Parece exagero citar Al Capone no caso que envolveu o Palocci. Mas a comparação é às avessas. Por falta de transparência nas declarações do ex-ministro, ninguém podia acusá-lo de algum crime, a não ser de improbidade administrativa, como deixou em aberto o parecer do procurador-geral da República, ao arquivar o processo.

Toda a contabilidade da empresa de Palocci (segundo a Procuradoria) está enquadrada nas leis em vigor. Ao contrário de Al Capone, a empresa pagava taxas e impostos.

Como empresário, ele cumpriu o seu papel: prestou consultoria no mercado, cumpriu as leis existentes e mantém o sigilo de suas fontes, quer dizer, dos clientes aos quais prestou serviços técnicos.

Acontece que houve uma superposição de funções. O esclarecido consultor, que abasteceu seus clientes de informações, é deputado e chefiou a equipe de transição dos governos Lula e Dilma. Na realidade, montou o governo.

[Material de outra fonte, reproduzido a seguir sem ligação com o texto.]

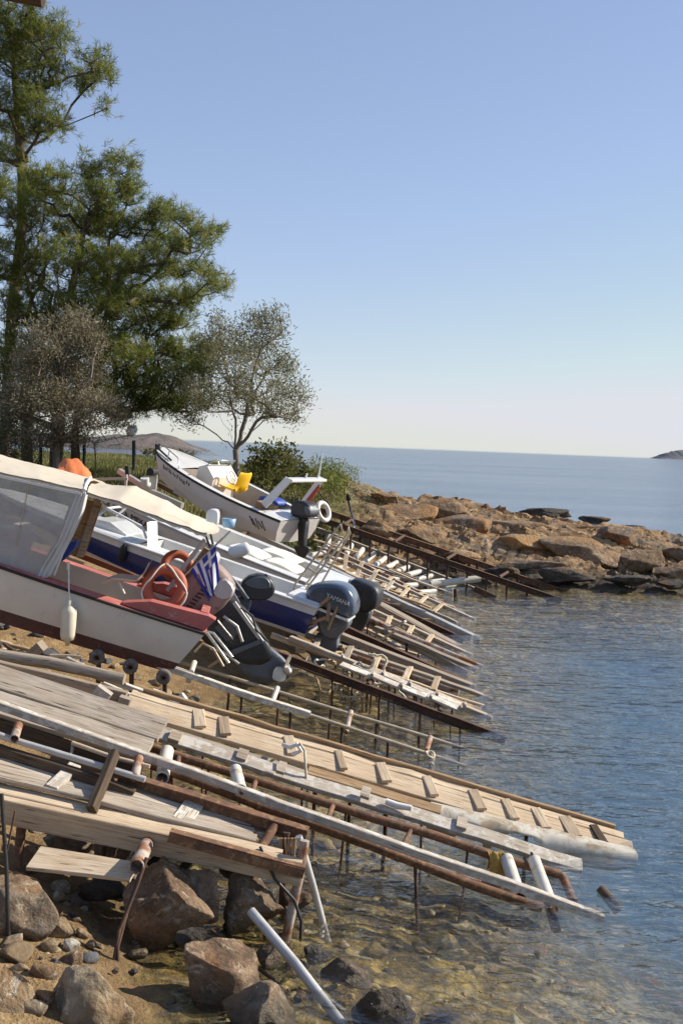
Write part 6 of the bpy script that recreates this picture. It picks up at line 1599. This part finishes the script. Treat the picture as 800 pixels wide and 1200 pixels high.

Era o manobrista da água que abastece determinadas ruas e bairros: fechando ou abrindo registros, determina onde haverá falta ou abundância do decantado "precioso líquido".

Foi justamente esse "precioso líquido" que deu a Palocci um escandaloso faturamento empresarial. Em escala menor, dona Erenice, ex-braço direito e sucessora de dona Dilma na Casa Civil, também usou das regalias do precioso abastecimento e foi afastada por tráfico de influência. Seria bom a nossa presidente esquecer o braço direito e usar mais o esquerdo.